Re: How to make users prioritise requirements usefully 

Used to be called functional decomposition back in the old days.

So you have a set of business requirements and you need to work out what functions (user story, use cases, pseudo english, etc), workflow (BPMN, activity diagrams), rules (put them in the user story as acceptance criteria or in the use case as conditions), data (class diagram). I sometimes do a state-transition diagram to help with understanding of states in the workflow.

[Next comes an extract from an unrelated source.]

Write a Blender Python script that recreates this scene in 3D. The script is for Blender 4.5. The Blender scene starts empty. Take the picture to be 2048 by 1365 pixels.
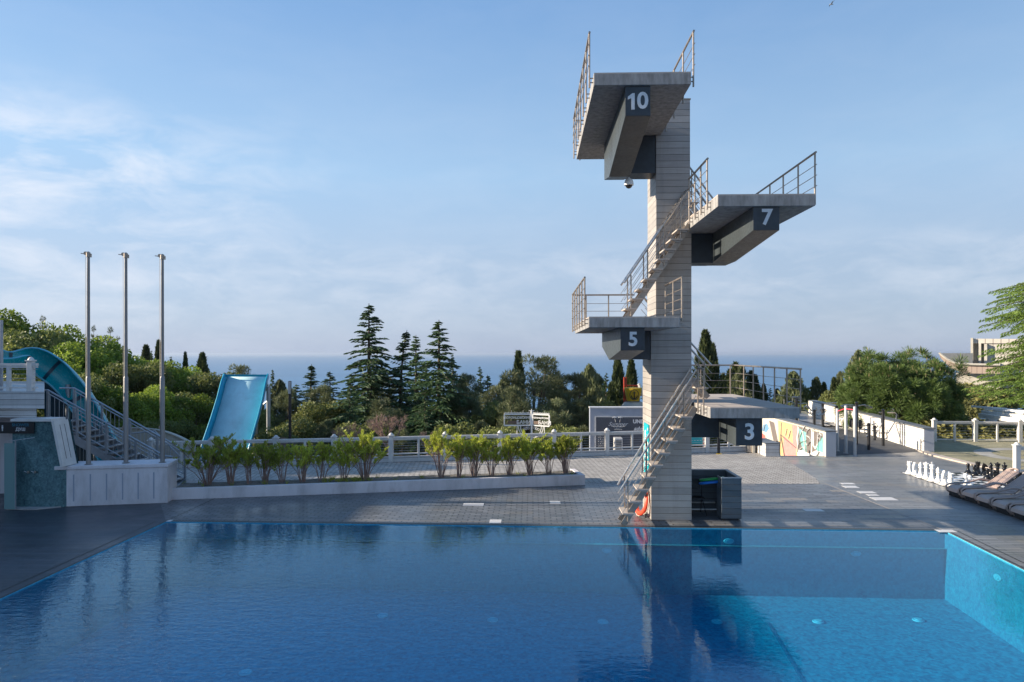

If you have time you can even mock up some screens and reports. I often use a state-transition diagram to show how the screens (states) and actions (transitions) to move between them.

Kimbo

 

 

 
New Post 9/28/2018 2:15 PM
User is offline Lisa Combest
5 posts
10th Level Poster


Re: How to make users prioritise requirements usefully 

I use the system of Critical To The Product, meaning if the product does not exhibit the feature or function, it will be useless. Important To The Product, meaning that the feature or function lends value to the product and the product would be less desirable or usable without it. Nice to Have In the Product, meaning that the feature or function is a good thing to have and will be extra furnishings on top of the important and critical parts.  Those terms seem to resonate with the customers.  If you drive the prioritization discussion on value, what features and functions provide the greatest value to the users and can that value be stated, it will help you along the way.  I hope that helps you.